To be honest I'm not really familiar with Lorde's catalog enough to recognize what most of her hit songs are when I hear it, but ever since I saw her on SNL one night years ago I've been in love with her! - But that's besides the point, I do know she's big and it's interesting that she recently opted to go compleatly independent (at least for the time being):
Lorde Leaves Universal Music Group
https://pitchfork.com/news/lorde-leaves-universal-music-group/
Lorde is now a fully independent artist. In a series of voice memos sent to fans on Wednesday (March 18), the New Zealand singer revealed the deal she first signed with Universal Music Group when she was 12 years old ended in December. .... .... “But the truth is that a 12-year-old girl pre-signed and pre-sold her creative output before she knew what it would be like and before she knew what she was signing away.” .... ... “When I see an opportunity for a clean slate I take it,” she added. “And it does feel different. It sounds like it wouldn’t but it really does. I feel a feeling of openness and possibility and am inspired.” ...
I'd never heard of her/him (she describes herself/himself as gender fluid) so I took a listen to a few songs.
Not to my taste, but good for her/him to take control of her career.
This is sort of off topic, but not really. I wonder how independent artists negotiate their music rights. Do indvidual users of their songs have to go directly to the artist herself/himself, or are there copyright bodies that handle independent artists?
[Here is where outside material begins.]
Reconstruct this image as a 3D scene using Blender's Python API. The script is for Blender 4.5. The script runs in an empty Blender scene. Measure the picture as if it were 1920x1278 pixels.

Yipes. It was really hard to compose that last post while attempting to consider the gender fluidity (sic?) of the individual involved. We're still not there in language and thinking.
@artisan-radio Yeah she's known for saying weird things, in a Rolling Stone interview, she said "I’m a woman except for the days when I’m man". Yeah she's kind of weird but maybe that's just how Swedish women are, I don't know but I like her. She's been back in the news lately over her current tour and because she just donated two hundred thousand dollars to some anti-ICE campaign, and her for he activity in previous humanitarian campaigns.
I don't know how independents negotiate their music rights, I'd think you'd know more about that then me, but I guess her lawyers handle it.
@artisan-radio Here's how it works or did. I used to play guitar and in the mid seventies had some songs I composed and went to a publisher. Play them the song recorded on tape. It is the publisher that will take a song, if they like it and think they can get other artists to record my song. A contract is signed with me and the publisher and the rights of my song are signed over to them and the contract stipulates my royalties if there is any success of getting it recorded by other artists and how much I would receive for copies sold, airplay, and me as the writer would have to be on the record. There's the publisher and the writer. It's the publisher that does all the work to try to promote it and if after a year there is no success the rights are returned to me. Back then, the two main performing rights organizations in Canada was Capac(I think) and BMI. I was responsible for registering my song with one of them so if anyone stole my song or a recording of my song that was claimed as someone else's I have the proof that I had this registered as mine from a certain date. To register the song I have to have the tape or in this day and age the digital copy on a USB drive or anything(I would assume). Back then I had a reel to reel tape recorder and recorded myself. They also need the song title. The publisher took 2 of my songs and I signed the song contract but never did anything with them and they were just returned to me after a year. Maple Creek Music was the publisher I went to and he(the agent I dealt with) showed me they had success and showed me a Tony Orlando and Dawn album and a few songs that were Maple Creek Music as publishers. So they weren't nobody's.
But it may be different if I am the performer of my own song but you will on a record always see a publisher and writer. Even if you are Carol King and write, record, and perform your own songs.
Lorde? Never heard of her till today just now.
Yeah, I don't generally know who current day pop stars are either, but she made an impression on me a few years ago when she had been the musical artist on Saturday Night Live, I never forgot her after that. You'd probably recognize her song "Royals" that topped charts across the entire gammit and spent months on the Billboard Hot 100. It sold 10 million worldwide, making it amongst the best-selling singles of all time. She also curated the soundtrack of the Hunger Games movie.
When it comes to the present era stars * have no idea who they are unless something brings them to my attention, I wouldn't even know who Taylor Swift was if she wasn't totally saturating the media, I certainly don't know her music though I would probably recognize it if it was pointed out.